* **Records contained in a dataset**

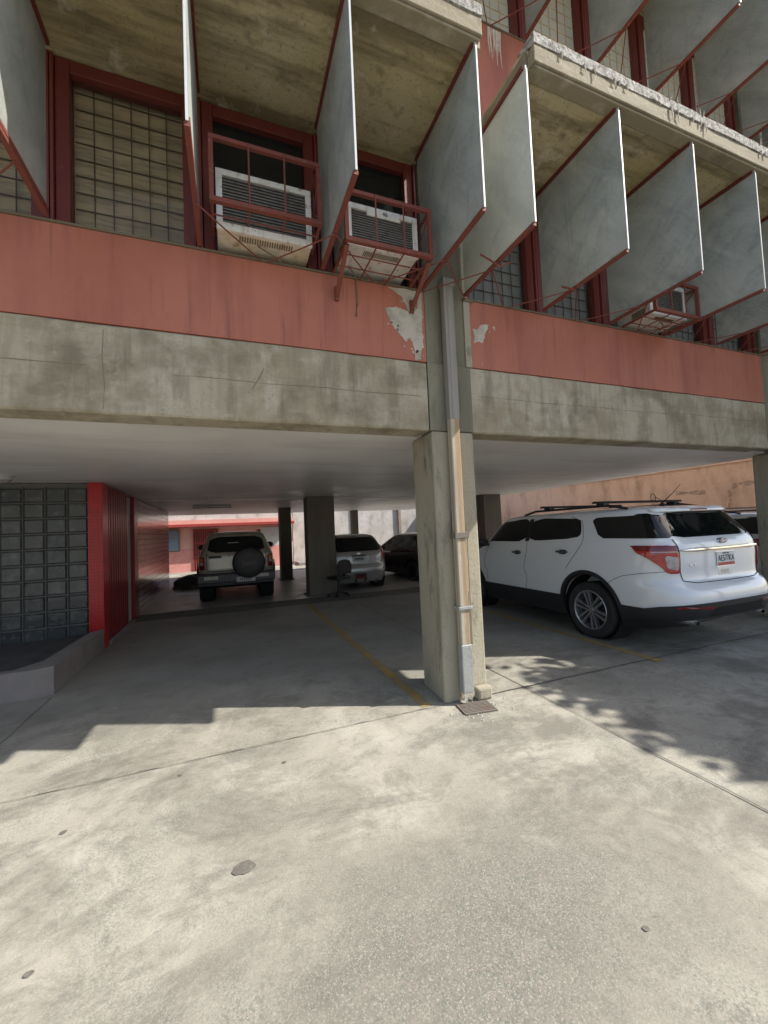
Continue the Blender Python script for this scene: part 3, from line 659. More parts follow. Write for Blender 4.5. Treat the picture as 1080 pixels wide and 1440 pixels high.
# ------------------------------------------------------------------ entrance side on the left
gb = thing('glass_block_wall', 'dark glass block wall beside the red mosaic pier, behind the low planter', 'wall', (-3.3, 7.34, 0))
b = MB(); bw, bh = .266, .228; rnd = random.Random(2)
for i in range(9):
    for j in range(10):
        x1 = -1.99-i*bw; z1 = 2.44-j*bh
        if z1-bh < .02: continue
        y = 7.36; e = .02; xa, xb, za, zb = x1-bw+.009, x1-.009, z1-bh+.007, z1-.007
        mi = rnd.choice((0, 0, 0, 1, 2))
        b.add([(xa, y, za), (xb, y, za), (xb, y, zb), (xa, y, zb), (xa+e, y-.025, za+e), (xb-e, y-.025, za+e), (xb-e, y-.025, zb-e), (xa+e, y-.025, zb-e)],
              [(0, 1, 5, 4), (1, 2, 6, 5), (2, 3, 7, 6), (3, 0, 4, 7), (4, 5, 6, 7)], mi)
b.build('glass_blocks', [M['block_a'], M['block_b'], M['block_c']], gb)
b = MB(); b.box(-5, -1.985, 7.357, 7.5, 0, 2.5)
for i in range(9): x = -1.99-i*bw; b.box(x-.005, x+.005, 7.336, 7.356, .1, 2.46)
b.box(-5, -1.985, 7.33, 7.356, 2.455, 2.5); b.build('mortar_frame', M['mortar'], gb)
b = MB(); b.box(-1.98, -1.785, 7.27, 7.56, 0, 2.508); tag(b.build('mosaic_pier', M['redtile'], None, bevel=.006), 'bright red mosaic tiled pier between the glass blocks and the gate', 'pillar')
pt = thing('planter', 'low concrete planter with an angled corner under the glass block wall', 'planter', (-3.2, 6.3, 0))
b = MB()
ou = [(-5, 5.33), (-1.93, 5.33), (-1.79, 5.40), (-1.79, 7.26), (-5, 7.26)]
inn = [(-5, 5.46), (-2.16, 5.46), (-1.99, 5.72), (-1.93, 7.1), (-5, 7.1)]
vs = [(x, y, 0) for x, y in ou] + [(x, y, .3) for x, y in ou] + [(x, y, .295) for x, y in inn] + [(x, y, .2) for x, y in inn]
fs = []
for i in range(3): fs += [(i, i+1, 6+i, 5+i), (5+i, 6+i, 11+i, 10+i), (10+i, 11+i, 16+i, 15+i)]
b.add(vs, fs); b.build('kerb', M['planter'], pt, recalc=False)
b = MB(); b.add([(x, y, .22) for x, y in inn[:4]] + [(-1.93, 7.33, .22), (-5, 7.33, .22)], [(0, 1, 2, 3, 4, 5)]); b.build('fill', M['soil'], pt)
gt = thing('corrugated_gate', 'dark red corrugated metal gate beside the red mosaic pier', 'gate', (-1.81, 8.4, 0))
b = MB(); rows = [[], []]
ys = 7.58; n = 9
for i in range(n):
    for dy, dx in ((0, 0), (.045, .05), (.1, .05), (.135, 0)):
        y = ys+i*.15+dy
        for k, z in enumerate((.06, 2.47)): rows[k].append((-1.84+dx, y, z))
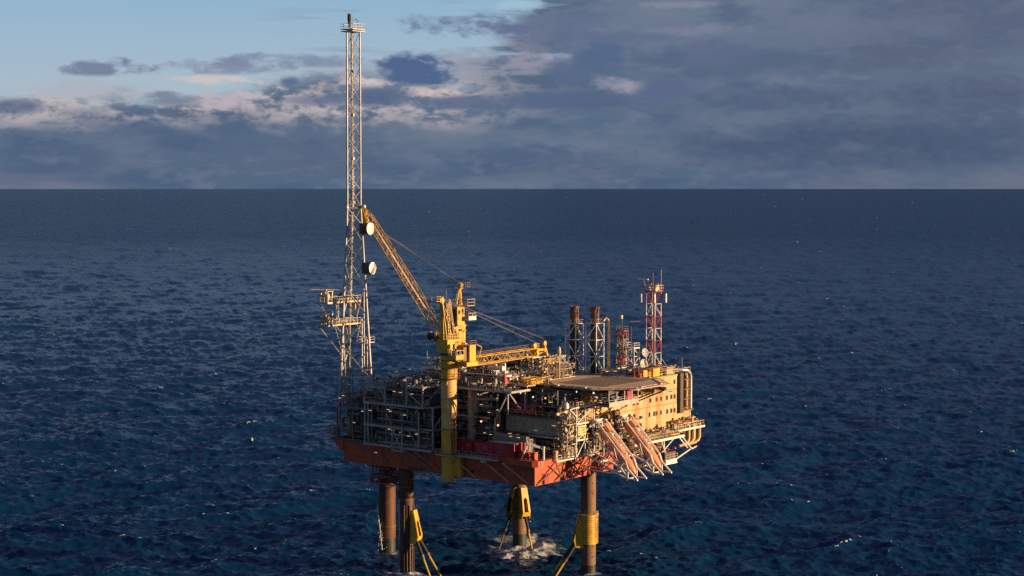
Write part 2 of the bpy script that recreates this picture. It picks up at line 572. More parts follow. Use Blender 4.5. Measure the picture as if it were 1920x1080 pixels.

* **Problem details**
Verbatim reproduction of every record is required; images are left out.

* **Output for this exercise**
Continue the Blender Python script for this scene: part 3, from line 659. More parts follow. Write for Blender 4.5. Treat the picture as 1080 pixels wide and 1440 pixels high.
# ------------------------------------------------------------------ entrance side on the left
gb = thing('glass_block_wall', 'dark glass block wall beside the red mosaic pier, behind the low planter', 'wall', (-3.3, 7.34, 0))
b = MB(); bw, bh = .266, .228; rnd = random.Random(2)
for i in range(9):
    for j in range(10):
        x1 = -1.99-i*bw; z1 = 2.44-j*bh
        if z1-bh < .02: continue
        y = 7.36; e = .02; xa, xb, za, zb = x1-bw+.009, x1-.009, z1-bh+.007, z1-.007
        mi = rnd.choice((0, 0, 0, 1, 2))
        b.add([(xa, y, za), (xb, y, za), (xb, y, zb), (xa, y, zb), (xa+e, y-.025, za+e), (xb-e, y-.025, za+e), (xb-e, y-.025, zb-e), (xa+e, y-.025, zb-e)],
              [(0, 1, 5, 4), (1, 2, 6, 5), (2, 3, 7, 6), (3, 0, 4, 7), (4, 5, 6, 7)], mi)
b.build('glass_blocks', [M['block_a'], M['block_b'], M['block_c']], gb)
b = MB(); b.box(-5, -1.985, 7.357, 7.5, 0, 2.5)
for i in range(9): x = -1.99-i*bw; b.box(x-.005, x+.005, 7.336, 7.356, .1, 2.46)
b.box(-5, -1.985, 7.33, 7.356, 2.455, 2.5); b.build('mortar_frame', M['mortar'], gb)
b = MB(); b.box(-1.98, -1.785, 7.27, 7.56, 0, 2.508); tag(b.build('mosaic_pier', M['redtile'], None, bevel=.006), 'bright red mosaic tiled pier between the glass blocks and the gate', 'pillar')
pt = thing('planter', 'low concrete planter with an angled corner under the glass block wall', 'planter', (-3.2, 6.3, 0))
b = MB()
ou = [(-5, 5.33), (-1.93, 5.33), (-1.79, 5.40), (-1.79, 7.26), (-5, 7.26)]
inn = [(-5, 5.46), (-2.16, 5.46), (-1.99, 5.72), (-1.93, 7.1), (-5, 7.1)]
vs = [(x, y, 0) for x, y in ou] + [(x, y, .3) for x, y in ou] + [(x, y, .295) for x, y in inn] + [(x, y, .2) for x, y in inn]
fs = []
for i in range(3): fs += [(i, i+1, 6+i, 5+i), (5+i, 6+i, 11+i, 10+i), (10+i, 11+i, 16+i, 15+i)]
b.add(vs, fs); b.build('kerb', M['planter'], pt, recalc=False)
b = MB(); b.add([(x, y, .22) for x, y in inn[:4]] + [(-1.93, 7.33, .22), (-5, 7.33, .22)], [(0, 1, 2, 3, 4, 5)]); b.build('fill', M['soil'], pt)
gt = thing('corrugated_gate', 'dark red corrugated metal gate beside the red mosaic pier', 'gate', (-1.81, 8.4, 0))
b = MB(); rows = [[], []]
ys = 7.58; n = 9
for i in range(n):
    for dy, dx in ((0, 0), (.045, .05), (.1, .05), (.135, 0)):
        y = ys+i*.15+dy
        for k, z in enumerate((.06, 2.47)): rows[k].append((-1.84+dx, y, z))
Write part 2 of the bpy script that recreates this picture. It picks up at line 572. More parts follow. Use Blender 4.5. Measure the picture as if it were 1920x1080 pixels.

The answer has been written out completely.